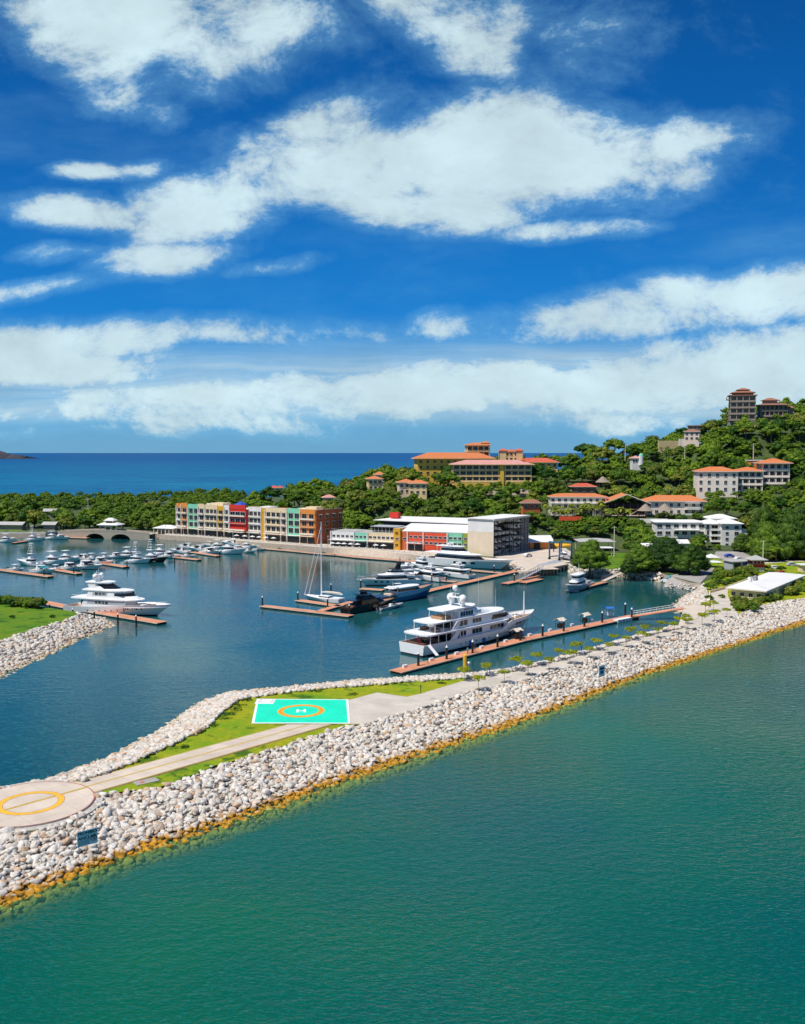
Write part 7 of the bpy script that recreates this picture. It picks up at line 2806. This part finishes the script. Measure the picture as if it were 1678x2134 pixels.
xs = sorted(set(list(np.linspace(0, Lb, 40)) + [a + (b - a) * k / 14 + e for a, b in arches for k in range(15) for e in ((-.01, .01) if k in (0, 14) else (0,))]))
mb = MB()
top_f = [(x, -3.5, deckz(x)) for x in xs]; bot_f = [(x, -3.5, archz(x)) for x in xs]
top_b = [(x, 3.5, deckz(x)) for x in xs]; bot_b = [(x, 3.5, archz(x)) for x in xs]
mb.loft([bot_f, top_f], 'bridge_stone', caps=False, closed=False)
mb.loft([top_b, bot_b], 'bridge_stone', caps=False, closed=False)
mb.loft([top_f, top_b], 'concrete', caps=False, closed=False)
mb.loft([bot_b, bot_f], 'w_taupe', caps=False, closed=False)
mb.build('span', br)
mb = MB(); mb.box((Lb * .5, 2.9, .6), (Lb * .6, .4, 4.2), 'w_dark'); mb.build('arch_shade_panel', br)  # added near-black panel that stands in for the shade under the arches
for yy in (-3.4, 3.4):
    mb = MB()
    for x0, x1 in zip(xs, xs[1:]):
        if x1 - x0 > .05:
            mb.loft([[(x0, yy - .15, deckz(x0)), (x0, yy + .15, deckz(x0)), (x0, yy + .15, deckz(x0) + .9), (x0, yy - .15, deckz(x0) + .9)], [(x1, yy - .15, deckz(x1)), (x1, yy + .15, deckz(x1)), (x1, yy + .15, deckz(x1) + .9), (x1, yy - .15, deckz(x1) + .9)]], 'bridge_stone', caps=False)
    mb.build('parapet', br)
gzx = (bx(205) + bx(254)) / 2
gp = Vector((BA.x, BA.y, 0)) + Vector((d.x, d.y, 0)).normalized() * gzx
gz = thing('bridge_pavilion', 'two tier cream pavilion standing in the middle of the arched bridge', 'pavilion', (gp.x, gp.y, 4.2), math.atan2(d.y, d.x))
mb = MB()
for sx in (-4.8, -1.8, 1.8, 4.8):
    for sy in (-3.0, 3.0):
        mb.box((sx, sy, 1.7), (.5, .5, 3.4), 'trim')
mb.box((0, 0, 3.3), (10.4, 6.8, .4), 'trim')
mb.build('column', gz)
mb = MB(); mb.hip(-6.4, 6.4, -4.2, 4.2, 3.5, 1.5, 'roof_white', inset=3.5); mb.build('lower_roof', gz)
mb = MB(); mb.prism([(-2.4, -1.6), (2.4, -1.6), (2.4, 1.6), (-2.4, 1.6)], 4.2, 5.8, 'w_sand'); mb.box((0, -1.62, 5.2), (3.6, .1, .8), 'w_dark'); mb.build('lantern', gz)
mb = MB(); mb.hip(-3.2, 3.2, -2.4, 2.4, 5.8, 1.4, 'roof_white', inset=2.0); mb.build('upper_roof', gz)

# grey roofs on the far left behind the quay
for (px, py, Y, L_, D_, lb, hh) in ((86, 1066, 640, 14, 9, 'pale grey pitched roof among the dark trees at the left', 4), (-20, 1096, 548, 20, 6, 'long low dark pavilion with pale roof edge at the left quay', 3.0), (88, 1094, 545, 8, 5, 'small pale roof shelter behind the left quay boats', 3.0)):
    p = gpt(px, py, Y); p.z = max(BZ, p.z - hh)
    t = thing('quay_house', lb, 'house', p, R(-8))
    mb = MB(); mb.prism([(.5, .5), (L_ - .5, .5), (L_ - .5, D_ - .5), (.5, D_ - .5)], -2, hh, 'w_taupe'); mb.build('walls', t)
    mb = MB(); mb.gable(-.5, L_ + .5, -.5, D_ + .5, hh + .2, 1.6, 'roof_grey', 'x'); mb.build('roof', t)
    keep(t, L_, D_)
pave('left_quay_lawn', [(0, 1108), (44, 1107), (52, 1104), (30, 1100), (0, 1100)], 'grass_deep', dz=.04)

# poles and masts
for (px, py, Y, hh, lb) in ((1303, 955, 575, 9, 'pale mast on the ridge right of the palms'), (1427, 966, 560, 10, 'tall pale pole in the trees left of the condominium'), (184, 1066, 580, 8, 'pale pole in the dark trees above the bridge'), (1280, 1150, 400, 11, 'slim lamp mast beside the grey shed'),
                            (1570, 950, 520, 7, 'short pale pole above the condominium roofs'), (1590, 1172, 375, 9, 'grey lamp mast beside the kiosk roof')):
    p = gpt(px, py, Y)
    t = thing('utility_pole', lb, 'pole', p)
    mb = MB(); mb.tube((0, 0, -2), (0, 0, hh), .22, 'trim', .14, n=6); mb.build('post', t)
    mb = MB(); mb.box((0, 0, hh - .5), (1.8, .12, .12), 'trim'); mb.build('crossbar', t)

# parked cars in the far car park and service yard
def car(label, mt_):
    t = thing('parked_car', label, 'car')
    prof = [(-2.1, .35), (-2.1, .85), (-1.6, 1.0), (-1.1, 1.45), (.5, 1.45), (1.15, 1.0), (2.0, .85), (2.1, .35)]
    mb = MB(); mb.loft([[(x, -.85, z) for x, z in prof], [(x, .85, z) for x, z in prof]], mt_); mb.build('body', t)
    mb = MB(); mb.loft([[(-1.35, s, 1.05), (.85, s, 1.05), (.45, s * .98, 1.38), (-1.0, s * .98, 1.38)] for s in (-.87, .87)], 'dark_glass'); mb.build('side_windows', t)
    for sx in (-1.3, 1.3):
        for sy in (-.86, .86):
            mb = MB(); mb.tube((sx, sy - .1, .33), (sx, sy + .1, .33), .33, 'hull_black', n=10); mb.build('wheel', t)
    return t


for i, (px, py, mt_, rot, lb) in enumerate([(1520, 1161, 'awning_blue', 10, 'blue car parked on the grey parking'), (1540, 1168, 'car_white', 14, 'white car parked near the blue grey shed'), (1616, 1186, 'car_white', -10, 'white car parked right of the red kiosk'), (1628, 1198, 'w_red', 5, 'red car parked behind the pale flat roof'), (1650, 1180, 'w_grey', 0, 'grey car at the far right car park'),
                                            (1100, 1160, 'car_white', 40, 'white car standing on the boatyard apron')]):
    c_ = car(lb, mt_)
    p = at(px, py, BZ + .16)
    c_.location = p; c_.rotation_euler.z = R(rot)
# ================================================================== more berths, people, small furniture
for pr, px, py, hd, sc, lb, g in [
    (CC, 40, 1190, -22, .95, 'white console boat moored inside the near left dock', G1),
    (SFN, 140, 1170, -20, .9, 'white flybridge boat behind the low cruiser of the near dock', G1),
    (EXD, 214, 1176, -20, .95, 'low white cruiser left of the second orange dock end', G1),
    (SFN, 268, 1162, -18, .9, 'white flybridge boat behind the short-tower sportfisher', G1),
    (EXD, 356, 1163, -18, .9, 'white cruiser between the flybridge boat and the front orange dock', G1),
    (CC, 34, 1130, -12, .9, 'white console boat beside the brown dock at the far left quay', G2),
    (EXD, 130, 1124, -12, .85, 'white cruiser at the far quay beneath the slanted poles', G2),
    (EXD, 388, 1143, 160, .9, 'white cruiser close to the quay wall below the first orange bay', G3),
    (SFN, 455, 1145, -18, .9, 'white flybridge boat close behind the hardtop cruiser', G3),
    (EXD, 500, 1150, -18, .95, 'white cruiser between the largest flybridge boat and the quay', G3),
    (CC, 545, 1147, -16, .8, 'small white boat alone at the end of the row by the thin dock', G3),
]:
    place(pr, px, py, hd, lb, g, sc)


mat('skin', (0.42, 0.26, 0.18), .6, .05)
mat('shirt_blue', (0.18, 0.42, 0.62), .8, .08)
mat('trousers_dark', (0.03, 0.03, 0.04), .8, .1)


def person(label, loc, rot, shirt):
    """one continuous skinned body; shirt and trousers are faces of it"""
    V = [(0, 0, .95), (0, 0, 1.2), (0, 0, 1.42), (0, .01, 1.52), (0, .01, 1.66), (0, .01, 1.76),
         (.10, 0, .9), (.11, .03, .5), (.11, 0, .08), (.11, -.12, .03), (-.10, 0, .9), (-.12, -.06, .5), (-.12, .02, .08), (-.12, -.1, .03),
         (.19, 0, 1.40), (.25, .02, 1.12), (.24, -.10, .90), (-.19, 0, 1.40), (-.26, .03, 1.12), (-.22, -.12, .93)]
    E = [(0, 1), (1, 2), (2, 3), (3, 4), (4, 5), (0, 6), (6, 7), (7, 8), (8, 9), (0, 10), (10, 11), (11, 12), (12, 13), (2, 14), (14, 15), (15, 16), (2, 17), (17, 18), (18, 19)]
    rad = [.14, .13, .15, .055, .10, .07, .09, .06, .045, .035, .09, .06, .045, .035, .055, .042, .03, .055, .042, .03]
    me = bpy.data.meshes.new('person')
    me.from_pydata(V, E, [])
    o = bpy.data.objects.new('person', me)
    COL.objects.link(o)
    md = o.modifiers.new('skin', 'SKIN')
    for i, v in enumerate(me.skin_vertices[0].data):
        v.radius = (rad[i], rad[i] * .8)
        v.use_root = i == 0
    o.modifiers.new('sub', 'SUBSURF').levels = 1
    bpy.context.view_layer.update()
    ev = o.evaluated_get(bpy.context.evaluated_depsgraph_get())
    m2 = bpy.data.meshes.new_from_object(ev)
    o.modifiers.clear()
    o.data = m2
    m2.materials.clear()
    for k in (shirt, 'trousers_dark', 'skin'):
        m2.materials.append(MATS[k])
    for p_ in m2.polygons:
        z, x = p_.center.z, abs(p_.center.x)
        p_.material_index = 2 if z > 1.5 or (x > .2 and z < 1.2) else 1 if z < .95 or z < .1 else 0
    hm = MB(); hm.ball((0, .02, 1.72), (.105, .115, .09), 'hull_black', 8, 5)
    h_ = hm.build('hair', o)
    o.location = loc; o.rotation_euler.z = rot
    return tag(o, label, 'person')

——

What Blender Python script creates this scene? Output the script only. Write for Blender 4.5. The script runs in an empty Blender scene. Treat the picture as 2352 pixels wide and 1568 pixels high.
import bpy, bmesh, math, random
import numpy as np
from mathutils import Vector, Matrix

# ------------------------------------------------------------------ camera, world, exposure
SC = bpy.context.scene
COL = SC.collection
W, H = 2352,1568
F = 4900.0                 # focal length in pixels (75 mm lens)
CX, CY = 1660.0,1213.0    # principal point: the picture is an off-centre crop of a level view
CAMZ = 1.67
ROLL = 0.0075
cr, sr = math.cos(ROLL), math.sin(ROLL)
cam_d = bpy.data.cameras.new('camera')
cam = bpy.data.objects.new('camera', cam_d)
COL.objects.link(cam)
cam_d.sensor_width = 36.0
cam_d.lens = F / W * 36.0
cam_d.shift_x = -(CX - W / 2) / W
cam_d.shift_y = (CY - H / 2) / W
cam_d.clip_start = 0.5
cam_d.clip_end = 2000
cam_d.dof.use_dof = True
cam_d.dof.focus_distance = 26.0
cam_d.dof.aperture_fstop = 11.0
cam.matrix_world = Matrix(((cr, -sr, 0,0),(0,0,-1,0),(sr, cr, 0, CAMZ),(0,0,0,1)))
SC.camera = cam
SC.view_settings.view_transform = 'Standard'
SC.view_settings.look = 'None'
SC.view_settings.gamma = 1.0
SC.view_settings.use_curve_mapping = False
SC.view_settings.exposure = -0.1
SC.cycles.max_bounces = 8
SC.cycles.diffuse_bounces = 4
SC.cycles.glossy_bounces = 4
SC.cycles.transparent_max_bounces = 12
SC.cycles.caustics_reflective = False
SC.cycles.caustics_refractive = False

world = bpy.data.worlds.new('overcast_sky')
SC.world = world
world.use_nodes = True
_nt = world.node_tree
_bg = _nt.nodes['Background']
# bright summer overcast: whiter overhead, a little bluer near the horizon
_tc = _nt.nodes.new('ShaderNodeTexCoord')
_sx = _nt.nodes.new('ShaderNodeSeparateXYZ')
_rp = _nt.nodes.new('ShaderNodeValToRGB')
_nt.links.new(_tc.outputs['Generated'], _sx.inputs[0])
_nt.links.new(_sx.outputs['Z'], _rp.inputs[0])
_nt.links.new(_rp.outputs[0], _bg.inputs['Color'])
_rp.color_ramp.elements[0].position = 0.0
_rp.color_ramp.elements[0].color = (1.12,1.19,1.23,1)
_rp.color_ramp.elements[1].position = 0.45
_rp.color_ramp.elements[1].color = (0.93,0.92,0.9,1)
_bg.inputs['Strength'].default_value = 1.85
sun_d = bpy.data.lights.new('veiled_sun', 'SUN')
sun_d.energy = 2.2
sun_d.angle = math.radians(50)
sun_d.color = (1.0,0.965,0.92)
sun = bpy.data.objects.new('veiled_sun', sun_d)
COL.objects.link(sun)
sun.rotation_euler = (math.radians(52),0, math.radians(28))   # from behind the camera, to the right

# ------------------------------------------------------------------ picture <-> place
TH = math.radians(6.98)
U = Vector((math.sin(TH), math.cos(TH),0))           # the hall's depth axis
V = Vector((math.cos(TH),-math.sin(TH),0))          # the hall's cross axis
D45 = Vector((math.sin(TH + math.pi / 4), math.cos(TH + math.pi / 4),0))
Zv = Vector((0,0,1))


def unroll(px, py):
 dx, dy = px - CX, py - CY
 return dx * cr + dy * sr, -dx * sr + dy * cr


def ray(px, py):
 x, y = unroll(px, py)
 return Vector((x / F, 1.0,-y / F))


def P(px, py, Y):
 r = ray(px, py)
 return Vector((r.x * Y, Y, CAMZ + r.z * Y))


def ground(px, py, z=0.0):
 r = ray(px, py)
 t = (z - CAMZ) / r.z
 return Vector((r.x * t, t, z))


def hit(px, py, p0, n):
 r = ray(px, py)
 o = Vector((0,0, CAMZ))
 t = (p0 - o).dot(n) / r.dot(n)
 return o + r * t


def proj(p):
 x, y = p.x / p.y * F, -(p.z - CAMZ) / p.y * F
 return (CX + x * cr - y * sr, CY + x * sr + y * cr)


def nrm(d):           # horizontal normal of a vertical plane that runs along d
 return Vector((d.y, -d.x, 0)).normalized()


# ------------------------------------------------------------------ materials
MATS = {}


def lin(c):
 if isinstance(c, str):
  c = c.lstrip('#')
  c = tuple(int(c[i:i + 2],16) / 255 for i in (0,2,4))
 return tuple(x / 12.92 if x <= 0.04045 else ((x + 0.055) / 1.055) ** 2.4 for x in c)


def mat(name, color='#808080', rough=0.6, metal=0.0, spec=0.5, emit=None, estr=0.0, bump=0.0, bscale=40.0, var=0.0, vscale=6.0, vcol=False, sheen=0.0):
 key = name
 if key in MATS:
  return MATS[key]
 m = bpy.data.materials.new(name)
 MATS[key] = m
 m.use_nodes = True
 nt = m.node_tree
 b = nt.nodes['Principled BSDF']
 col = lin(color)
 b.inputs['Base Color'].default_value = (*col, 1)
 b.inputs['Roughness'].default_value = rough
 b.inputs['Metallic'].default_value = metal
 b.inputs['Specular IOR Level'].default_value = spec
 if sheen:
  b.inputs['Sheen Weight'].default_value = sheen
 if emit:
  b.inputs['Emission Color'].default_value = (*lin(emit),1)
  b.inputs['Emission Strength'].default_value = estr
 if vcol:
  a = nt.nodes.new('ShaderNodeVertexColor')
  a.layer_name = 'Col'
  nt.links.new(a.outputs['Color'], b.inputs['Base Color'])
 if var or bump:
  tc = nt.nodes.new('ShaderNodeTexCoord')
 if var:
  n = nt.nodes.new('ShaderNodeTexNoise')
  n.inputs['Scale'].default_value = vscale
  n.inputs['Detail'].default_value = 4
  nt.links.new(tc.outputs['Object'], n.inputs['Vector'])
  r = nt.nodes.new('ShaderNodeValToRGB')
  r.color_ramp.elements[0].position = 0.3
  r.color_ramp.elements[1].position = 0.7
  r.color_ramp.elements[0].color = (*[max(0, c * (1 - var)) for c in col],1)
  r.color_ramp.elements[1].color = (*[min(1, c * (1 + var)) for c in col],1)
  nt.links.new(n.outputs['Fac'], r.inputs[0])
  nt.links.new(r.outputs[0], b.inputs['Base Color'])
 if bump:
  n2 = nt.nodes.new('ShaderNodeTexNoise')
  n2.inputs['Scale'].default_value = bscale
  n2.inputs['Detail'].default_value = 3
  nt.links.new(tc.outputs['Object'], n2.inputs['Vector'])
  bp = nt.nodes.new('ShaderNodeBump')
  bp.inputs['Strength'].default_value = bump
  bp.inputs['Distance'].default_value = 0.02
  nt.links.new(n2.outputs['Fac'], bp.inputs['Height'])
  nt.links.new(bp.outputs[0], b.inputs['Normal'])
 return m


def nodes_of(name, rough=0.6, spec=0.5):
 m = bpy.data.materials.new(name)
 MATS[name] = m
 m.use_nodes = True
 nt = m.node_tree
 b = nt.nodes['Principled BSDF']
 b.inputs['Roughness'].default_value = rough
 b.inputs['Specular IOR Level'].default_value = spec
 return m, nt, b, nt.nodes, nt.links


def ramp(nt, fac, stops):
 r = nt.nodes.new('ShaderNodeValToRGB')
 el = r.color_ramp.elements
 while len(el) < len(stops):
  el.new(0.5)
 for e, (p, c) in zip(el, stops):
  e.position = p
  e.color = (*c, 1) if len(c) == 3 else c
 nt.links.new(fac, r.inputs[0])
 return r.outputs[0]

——

What the task requires -
Will you return exactly the lines above from the one with "What Blender Python" down to the one with "from mathutils import Vector, Matrix", counting both as part of the range?

Completed task -
What Blender Python script creates this scene? Output the script only. Write for Blender 4.5. The script runs in an empty Blender scene. Treat the picture as 2352 pixels wide and 1568 pixels high.
import bpy, bmesh, math, random
import numpy as np
from mathutils import Vector, Matrix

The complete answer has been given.